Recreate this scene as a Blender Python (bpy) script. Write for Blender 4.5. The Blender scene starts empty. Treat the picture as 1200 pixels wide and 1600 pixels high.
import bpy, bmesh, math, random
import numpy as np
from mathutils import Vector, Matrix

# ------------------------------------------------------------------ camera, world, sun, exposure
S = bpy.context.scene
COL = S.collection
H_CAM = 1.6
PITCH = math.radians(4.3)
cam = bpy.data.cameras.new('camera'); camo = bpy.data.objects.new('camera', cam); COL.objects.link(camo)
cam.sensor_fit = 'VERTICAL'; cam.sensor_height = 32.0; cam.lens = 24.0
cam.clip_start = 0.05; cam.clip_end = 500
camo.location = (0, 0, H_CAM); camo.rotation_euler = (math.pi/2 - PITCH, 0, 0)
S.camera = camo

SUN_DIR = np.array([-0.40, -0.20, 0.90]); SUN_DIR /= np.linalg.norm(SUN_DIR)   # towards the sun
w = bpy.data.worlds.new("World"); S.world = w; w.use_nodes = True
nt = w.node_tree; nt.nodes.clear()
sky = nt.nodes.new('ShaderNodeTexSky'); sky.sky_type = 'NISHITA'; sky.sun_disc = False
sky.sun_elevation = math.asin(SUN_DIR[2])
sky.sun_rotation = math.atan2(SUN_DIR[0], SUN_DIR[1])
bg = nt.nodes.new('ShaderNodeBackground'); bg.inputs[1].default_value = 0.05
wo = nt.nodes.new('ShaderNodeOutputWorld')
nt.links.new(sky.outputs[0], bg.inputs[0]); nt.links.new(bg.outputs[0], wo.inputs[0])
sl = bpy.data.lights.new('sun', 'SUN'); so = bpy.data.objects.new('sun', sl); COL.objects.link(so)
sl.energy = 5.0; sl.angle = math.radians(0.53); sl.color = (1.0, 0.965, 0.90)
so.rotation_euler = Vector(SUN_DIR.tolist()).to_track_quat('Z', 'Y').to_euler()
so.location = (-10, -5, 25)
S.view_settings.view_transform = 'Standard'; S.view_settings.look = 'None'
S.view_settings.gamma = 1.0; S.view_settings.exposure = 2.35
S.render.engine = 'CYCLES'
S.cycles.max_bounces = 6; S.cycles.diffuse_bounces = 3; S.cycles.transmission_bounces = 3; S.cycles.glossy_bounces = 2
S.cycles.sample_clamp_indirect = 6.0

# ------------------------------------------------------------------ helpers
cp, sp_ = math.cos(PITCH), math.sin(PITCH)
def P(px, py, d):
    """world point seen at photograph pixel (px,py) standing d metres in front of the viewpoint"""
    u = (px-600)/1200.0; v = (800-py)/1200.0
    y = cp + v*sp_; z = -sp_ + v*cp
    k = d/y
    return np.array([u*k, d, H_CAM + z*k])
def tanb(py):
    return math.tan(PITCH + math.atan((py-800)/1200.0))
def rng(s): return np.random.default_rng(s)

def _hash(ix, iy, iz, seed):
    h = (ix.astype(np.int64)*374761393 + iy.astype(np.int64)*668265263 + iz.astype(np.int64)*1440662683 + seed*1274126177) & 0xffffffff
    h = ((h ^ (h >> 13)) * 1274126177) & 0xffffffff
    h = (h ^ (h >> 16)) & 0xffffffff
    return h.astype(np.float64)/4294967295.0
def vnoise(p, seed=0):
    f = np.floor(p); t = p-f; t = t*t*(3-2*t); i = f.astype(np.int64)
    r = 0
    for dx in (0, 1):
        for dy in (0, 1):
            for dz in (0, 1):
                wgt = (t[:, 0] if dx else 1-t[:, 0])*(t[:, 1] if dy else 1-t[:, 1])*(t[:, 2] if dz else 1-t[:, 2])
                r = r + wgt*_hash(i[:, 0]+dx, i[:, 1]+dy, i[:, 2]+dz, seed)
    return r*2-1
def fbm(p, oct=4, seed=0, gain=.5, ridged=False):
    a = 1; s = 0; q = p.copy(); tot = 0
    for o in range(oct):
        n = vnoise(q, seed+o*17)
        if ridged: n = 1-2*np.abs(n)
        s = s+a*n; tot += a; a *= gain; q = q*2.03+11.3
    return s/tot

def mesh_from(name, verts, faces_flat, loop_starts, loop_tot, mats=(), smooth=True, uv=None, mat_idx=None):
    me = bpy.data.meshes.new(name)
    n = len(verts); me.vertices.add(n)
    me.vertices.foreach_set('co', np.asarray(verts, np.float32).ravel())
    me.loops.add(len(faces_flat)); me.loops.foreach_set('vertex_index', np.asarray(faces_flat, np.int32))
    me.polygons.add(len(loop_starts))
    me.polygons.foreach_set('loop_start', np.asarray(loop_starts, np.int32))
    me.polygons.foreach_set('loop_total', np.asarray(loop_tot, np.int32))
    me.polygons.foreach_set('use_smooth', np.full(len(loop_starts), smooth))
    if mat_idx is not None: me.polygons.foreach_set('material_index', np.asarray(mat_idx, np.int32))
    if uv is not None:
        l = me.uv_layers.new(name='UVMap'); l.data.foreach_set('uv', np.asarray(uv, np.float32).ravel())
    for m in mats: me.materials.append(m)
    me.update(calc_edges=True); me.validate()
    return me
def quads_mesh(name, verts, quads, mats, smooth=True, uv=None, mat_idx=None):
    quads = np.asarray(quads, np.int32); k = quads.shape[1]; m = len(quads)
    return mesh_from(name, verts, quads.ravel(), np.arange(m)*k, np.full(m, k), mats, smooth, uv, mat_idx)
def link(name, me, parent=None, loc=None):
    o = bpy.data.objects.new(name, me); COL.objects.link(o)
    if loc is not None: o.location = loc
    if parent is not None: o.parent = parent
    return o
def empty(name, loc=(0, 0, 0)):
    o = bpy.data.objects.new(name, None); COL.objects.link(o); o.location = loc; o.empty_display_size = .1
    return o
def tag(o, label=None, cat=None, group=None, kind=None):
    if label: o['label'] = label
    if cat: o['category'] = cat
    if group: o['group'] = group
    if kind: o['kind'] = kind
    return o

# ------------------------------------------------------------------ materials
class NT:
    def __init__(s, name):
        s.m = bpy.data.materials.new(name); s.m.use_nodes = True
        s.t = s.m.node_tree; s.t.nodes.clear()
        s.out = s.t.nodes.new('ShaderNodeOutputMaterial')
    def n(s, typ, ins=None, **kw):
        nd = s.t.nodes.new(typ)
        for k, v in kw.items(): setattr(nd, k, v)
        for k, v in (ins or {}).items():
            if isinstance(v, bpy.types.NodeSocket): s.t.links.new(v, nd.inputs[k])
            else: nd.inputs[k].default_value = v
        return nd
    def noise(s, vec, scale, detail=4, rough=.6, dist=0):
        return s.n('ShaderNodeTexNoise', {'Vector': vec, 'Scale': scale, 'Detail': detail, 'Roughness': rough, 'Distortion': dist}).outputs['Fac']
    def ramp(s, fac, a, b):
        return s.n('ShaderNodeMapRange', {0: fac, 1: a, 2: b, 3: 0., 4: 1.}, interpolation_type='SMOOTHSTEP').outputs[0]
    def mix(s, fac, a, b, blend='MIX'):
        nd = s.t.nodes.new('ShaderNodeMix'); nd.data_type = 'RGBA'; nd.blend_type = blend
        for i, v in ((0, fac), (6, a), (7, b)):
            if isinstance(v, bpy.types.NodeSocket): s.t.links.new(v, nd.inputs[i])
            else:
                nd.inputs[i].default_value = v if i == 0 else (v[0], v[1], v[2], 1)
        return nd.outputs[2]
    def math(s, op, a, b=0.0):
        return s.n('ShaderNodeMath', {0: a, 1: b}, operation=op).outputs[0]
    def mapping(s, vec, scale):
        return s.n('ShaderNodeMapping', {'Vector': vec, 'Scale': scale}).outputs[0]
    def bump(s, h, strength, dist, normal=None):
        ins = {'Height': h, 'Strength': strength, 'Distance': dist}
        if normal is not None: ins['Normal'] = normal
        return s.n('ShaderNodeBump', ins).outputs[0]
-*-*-
Return nothing but the lines from the start of the listing above through the line containing "from mathutils import Vector, Matrix", exactly as given.

Recreate this scene as a Blender Python (bpy) script. Write for Blender 4.5. The Blender scene starts empty. Treat the picture as 1200 pixels wide and 1600 pixels high.
import bpy, bmesh, math, random
import numpy as np
from mathutils import Vector, Matrix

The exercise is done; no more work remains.